Overall a well-conceived and highly imaginative episode - though some questions that don't get answered hurt some of the impact here. For instance how and why did Vaal come into being? Who could have built such a computer to completely control humanoids? Who or what installed the antennae on Akuta? There is no summary provided that might hint at an explanation, it is simply ignored and that is frustrating. One thing I noted about Vaal during the episode was his tendency toward masculine thought. Though the men and women are equal on levels of society there are a couple of noteworthy items. He selected a male, Akuta, to be the leader. This alone is not very significant but when Vaal instructs him to kill the `infestation' only the men are present - the women are not even in sight for this event, though the Enterprise away team has a female with them.

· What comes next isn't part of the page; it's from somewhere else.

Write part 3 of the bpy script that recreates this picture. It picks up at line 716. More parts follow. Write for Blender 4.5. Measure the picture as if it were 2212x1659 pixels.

Some final notes: Spock takes quite a beating here! He gets struck down by poisonous darts; tossed considerably backward by a force field; still later he gets struck by lightening. Also, four security guards are eliminated by Vaal during the away mission - definitely not a good day for Enterprise Security. The actress playing Lt. Martha Landon, Celeste Yarnall, is one of the loveliest female costars that Star Trek was fortunate to get during it's series run in the sixties. She can also be spotted as the cover girl on Tom Lisanti's book `Fantasy Femmes Of The Sixties Cinema' - it is quite a fetching photograph!